With regard to the email probe, Clinton could have put most of this to bed a long time ago had she simply developed a better crisis management strategy. But she repeatedly looked defensive and argumentative in interviews, in town halls, and when confronted by ordinary people. Understandably, her supporters react viscerally to what was largely a fake scandal. But overblown scandals and hyperbolic media coverage of them are not entirely new. Clinton’s team never really had a message or a real strategy. The fact that her campaign was the first since 32 years to lose WI, MI, and PA speaks of someone who was just never really prepared for battle and not sure what kind of opponent she was up against and what type of fight she needed to wage.

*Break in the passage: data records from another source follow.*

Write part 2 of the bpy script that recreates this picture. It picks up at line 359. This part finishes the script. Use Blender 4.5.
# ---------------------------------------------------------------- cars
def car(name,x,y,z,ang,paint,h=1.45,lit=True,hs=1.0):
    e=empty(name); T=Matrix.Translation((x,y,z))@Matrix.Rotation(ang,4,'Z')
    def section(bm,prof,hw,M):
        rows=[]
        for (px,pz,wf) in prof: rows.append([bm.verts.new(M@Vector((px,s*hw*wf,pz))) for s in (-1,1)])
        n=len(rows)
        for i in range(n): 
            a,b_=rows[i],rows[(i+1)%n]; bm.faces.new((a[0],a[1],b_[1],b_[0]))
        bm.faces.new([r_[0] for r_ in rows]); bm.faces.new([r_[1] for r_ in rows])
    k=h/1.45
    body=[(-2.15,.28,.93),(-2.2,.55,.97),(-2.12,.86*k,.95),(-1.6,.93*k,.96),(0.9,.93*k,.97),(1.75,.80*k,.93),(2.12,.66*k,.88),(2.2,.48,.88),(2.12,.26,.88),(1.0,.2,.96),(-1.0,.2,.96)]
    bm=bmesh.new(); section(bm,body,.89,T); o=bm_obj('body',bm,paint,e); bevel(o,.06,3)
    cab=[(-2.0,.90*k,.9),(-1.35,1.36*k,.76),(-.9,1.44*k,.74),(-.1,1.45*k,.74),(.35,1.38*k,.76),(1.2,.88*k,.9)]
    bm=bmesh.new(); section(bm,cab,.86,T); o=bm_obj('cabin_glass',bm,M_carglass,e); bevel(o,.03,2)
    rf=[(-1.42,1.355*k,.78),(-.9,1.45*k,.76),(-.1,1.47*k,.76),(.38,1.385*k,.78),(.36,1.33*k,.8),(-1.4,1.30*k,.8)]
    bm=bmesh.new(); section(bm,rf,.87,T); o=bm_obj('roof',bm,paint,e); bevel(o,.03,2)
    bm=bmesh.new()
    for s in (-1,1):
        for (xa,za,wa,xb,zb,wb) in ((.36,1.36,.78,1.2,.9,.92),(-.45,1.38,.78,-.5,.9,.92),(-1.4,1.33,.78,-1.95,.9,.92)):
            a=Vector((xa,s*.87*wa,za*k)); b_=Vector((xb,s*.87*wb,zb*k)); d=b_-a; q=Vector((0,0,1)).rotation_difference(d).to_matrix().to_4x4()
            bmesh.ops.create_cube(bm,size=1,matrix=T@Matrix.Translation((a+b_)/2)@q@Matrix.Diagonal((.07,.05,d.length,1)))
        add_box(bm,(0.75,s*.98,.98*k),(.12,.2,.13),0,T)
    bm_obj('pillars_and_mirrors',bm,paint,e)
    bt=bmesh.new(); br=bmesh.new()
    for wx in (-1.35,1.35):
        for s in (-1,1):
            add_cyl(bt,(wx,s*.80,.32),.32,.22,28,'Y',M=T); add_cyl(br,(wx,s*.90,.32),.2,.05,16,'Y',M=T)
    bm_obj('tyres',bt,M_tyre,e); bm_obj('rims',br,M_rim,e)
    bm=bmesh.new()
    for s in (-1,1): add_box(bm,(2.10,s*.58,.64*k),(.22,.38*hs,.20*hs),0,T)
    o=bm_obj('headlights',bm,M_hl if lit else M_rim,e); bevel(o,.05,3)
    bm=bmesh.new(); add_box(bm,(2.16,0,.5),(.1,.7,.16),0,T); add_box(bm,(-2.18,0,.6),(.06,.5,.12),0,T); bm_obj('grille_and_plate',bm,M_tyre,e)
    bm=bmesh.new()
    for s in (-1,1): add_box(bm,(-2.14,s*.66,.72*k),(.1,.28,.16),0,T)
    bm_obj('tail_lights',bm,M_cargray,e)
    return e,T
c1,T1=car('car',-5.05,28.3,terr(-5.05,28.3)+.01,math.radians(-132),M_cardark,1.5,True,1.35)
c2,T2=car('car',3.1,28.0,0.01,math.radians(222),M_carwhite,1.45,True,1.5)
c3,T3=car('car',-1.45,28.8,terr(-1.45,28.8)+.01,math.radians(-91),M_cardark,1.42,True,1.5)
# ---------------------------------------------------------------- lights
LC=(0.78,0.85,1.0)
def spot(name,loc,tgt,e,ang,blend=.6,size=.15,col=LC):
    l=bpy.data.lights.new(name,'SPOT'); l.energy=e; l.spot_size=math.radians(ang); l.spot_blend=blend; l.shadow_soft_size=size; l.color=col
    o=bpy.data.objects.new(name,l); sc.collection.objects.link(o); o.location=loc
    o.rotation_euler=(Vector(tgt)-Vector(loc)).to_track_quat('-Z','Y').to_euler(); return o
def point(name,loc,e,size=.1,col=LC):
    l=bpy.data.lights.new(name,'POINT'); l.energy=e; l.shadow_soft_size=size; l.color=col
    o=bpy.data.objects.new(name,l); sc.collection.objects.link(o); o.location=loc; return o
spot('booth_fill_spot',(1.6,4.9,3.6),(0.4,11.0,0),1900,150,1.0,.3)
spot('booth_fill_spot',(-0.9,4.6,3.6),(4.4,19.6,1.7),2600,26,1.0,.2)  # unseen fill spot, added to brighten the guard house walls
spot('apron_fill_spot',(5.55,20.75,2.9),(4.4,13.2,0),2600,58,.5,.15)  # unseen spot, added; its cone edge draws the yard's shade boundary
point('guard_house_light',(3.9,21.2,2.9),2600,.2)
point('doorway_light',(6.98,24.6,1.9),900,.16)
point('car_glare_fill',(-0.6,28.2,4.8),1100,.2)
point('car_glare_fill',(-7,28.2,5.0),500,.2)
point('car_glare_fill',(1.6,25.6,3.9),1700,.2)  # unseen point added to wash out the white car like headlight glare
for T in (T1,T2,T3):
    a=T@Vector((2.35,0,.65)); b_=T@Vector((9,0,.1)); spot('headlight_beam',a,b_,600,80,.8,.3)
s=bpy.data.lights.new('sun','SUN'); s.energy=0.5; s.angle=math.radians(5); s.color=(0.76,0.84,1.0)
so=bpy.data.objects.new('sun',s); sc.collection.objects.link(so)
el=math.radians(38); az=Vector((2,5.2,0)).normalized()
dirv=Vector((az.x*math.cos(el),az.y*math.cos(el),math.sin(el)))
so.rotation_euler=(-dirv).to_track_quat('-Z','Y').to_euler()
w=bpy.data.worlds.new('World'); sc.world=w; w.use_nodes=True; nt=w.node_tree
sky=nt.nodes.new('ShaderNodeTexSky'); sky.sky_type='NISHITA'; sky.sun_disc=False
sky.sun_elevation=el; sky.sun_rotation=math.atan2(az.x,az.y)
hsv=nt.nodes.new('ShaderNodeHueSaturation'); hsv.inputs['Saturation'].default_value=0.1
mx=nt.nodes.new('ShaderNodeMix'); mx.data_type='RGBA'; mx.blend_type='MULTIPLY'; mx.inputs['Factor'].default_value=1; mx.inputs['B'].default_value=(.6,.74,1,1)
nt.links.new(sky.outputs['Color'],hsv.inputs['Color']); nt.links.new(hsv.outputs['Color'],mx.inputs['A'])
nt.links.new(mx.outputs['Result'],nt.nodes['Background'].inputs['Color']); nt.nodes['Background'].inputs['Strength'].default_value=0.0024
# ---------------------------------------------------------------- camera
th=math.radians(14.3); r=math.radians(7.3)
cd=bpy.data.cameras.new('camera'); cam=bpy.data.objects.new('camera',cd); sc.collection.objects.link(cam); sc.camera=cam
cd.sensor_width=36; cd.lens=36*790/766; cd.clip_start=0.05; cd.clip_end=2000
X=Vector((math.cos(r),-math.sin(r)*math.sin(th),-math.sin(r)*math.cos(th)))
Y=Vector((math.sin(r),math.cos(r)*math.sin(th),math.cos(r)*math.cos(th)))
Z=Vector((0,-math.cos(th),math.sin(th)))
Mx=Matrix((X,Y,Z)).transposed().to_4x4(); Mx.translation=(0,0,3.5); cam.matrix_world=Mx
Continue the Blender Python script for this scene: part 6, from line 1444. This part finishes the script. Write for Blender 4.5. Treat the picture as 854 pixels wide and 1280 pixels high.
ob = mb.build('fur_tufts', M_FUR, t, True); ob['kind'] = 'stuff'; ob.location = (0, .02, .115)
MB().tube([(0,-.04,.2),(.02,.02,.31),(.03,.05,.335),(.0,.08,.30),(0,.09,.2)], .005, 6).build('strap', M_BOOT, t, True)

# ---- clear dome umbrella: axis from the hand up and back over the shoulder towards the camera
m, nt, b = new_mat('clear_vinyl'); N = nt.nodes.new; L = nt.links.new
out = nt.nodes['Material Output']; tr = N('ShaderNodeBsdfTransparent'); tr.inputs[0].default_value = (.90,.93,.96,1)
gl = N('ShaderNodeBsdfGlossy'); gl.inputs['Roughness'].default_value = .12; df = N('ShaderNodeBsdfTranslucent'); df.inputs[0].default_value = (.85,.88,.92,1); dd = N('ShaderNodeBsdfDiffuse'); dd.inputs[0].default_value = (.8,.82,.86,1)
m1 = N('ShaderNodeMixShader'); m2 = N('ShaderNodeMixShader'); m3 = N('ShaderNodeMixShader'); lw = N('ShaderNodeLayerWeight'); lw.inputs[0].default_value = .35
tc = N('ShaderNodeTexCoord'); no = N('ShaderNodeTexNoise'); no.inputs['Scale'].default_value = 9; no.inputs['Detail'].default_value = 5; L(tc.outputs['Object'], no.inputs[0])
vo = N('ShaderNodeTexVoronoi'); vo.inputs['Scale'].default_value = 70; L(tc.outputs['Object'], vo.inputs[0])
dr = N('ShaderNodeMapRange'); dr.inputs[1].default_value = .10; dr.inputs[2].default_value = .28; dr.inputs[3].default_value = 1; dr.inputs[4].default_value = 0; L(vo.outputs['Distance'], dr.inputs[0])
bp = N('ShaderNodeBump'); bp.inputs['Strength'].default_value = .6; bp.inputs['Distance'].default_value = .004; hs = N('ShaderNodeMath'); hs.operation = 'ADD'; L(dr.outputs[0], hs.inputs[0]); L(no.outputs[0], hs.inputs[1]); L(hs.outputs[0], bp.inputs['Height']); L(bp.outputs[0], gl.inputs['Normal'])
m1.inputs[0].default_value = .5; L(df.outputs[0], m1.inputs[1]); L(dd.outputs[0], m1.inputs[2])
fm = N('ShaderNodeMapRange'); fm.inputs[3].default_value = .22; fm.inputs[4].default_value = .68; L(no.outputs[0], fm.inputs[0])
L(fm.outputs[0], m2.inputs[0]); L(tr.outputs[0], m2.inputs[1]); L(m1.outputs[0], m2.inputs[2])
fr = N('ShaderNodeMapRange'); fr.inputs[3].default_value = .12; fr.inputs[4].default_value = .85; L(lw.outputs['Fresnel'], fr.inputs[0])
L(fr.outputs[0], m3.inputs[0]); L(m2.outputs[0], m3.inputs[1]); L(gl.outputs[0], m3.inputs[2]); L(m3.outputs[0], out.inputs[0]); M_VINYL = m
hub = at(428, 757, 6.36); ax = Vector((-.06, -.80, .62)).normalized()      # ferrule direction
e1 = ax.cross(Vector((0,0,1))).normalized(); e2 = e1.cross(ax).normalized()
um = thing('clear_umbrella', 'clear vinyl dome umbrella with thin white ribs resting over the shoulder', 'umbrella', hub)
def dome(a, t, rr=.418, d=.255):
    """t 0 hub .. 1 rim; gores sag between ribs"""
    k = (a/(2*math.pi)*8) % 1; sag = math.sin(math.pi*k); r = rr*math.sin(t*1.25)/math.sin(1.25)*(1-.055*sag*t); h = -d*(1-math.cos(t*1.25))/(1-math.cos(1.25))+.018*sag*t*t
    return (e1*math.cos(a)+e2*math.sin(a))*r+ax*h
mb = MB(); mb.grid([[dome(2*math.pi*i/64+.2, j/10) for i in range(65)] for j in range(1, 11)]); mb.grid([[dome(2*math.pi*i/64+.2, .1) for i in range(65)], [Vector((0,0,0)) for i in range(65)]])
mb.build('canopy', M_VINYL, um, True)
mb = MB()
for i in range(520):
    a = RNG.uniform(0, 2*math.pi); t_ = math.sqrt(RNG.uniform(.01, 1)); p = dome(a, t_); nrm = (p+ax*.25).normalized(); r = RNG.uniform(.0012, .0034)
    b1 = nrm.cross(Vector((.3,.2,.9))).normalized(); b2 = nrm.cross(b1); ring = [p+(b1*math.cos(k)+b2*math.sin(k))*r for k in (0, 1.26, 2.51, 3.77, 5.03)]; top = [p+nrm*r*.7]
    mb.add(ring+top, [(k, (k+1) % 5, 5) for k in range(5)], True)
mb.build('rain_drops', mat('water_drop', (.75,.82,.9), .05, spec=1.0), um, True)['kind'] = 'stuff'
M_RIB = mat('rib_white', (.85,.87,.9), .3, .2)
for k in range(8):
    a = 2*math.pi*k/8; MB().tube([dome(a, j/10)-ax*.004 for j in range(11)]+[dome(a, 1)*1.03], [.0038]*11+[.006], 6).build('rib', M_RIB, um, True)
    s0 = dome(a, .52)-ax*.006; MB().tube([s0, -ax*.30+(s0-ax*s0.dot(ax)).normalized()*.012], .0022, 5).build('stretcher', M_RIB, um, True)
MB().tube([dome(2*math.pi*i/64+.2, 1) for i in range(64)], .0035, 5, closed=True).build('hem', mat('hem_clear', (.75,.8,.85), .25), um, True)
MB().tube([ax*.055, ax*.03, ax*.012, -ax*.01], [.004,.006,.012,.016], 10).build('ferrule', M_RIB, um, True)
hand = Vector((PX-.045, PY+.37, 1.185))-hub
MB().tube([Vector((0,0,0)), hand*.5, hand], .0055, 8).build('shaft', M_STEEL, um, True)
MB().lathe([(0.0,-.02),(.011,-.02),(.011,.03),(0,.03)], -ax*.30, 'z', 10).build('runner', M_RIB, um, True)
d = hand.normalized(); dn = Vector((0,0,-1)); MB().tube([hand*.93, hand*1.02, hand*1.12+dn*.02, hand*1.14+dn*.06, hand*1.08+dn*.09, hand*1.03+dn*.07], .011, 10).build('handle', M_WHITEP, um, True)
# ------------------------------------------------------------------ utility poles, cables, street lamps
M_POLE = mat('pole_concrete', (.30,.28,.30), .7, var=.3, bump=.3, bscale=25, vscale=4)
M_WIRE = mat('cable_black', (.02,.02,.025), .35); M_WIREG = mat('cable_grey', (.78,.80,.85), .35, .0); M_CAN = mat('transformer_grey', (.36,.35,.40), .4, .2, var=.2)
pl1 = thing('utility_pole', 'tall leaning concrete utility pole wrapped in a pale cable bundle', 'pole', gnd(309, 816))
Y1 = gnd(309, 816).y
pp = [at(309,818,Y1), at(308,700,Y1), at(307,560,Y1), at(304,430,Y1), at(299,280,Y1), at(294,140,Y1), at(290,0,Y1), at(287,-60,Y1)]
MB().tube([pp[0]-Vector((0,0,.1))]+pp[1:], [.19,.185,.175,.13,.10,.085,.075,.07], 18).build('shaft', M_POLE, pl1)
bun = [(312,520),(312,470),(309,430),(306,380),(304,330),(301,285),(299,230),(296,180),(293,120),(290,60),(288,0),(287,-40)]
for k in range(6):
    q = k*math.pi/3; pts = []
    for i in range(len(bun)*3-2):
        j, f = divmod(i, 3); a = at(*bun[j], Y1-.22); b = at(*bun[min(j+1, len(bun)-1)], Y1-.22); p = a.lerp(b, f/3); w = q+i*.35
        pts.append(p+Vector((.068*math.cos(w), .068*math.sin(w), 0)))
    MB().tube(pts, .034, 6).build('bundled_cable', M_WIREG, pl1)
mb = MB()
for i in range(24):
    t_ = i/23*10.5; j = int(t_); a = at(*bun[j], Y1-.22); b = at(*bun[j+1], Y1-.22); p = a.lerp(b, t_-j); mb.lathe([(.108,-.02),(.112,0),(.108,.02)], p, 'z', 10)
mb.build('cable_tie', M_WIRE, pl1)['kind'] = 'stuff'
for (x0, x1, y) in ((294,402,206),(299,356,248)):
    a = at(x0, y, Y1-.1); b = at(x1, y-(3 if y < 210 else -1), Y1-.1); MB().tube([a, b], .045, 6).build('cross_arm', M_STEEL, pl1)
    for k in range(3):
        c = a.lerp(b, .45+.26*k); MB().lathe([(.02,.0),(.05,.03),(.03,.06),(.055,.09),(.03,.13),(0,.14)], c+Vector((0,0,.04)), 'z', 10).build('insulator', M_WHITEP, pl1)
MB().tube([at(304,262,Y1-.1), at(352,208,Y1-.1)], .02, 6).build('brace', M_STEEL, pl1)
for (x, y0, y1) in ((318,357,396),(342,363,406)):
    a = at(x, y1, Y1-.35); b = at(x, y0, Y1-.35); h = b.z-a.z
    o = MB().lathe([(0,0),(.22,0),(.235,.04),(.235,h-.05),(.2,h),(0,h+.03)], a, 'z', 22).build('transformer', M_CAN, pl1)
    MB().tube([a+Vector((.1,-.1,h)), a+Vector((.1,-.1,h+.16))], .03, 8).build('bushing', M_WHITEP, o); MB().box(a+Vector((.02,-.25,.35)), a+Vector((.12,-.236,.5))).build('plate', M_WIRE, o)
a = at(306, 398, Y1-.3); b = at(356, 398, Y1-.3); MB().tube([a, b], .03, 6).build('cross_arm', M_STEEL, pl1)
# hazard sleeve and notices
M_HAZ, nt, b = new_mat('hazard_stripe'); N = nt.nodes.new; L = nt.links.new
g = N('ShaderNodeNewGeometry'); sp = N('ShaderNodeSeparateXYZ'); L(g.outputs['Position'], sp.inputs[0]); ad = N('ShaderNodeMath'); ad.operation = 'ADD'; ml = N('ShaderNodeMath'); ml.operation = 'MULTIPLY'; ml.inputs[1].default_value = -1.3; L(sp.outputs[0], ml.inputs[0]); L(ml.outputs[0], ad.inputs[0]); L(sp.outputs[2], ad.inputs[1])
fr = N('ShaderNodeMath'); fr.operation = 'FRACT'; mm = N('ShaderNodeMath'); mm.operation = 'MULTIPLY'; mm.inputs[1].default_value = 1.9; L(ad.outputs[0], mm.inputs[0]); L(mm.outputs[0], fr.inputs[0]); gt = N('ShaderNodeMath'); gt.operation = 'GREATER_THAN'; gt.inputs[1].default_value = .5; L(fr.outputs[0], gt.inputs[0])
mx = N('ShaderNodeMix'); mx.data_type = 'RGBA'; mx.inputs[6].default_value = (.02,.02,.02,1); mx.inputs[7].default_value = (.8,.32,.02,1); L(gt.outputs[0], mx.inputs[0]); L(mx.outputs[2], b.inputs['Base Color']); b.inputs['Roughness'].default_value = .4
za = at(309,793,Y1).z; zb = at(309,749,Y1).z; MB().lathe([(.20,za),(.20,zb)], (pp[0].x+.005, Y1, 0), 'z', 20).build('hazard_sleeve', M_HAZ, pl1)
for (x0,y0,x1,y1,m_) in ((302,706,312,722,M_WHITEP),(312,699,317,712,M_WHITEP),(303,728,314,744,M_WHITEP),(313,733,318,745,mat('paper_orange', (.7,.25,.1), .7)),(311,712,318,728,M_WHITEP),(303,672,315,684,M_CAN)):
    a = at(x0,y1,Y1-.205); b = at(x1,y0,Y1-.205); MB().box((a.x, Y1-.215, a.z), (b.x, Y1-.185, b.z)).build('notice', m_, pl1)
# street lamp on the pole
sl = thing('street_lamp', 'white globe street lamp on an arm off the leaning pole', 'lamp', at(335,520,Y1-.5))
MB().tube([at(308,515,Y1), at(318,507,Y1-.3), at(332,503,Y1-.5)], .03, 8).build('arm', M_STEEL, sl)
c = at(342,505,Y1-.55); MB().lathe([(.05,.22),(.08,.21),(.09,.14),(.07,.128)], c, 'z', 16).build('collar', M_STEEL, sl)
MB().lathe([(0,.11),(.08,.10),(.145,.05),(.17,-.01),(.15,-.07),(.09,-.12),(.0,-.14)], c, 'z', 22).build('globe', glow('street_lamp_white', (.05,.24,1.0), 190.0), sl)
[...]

Yes… astoundingly… I am saying that even for progressive leaning voters like myself she had “baggage” apart from right wing gargle spew.

Her “baggage” for me was

1: That yet another Clinton was running for President. The sheer balls out “It’s my turn” presumption and entitlement of this beggared the imagination. Bush I and II were bad enough but now we have Clinton redux? Enough … just fucking enough with this!

2: She knowingly tolerated her husband running around like a dog in heat brazenly chasing tail for decades as long as he wasn’t caught and damaged their political brand and when he was caught (or nearly caught in some cases) she tried to destroy the credibility of his accusers. I found this viscerally disturbing.

3: She was involved in all kinds of sketchy stock deals in Arkansas that yielded absurd returns for almost no risk. This is not the kind of self dealing behavior I want in a prospective POTUS.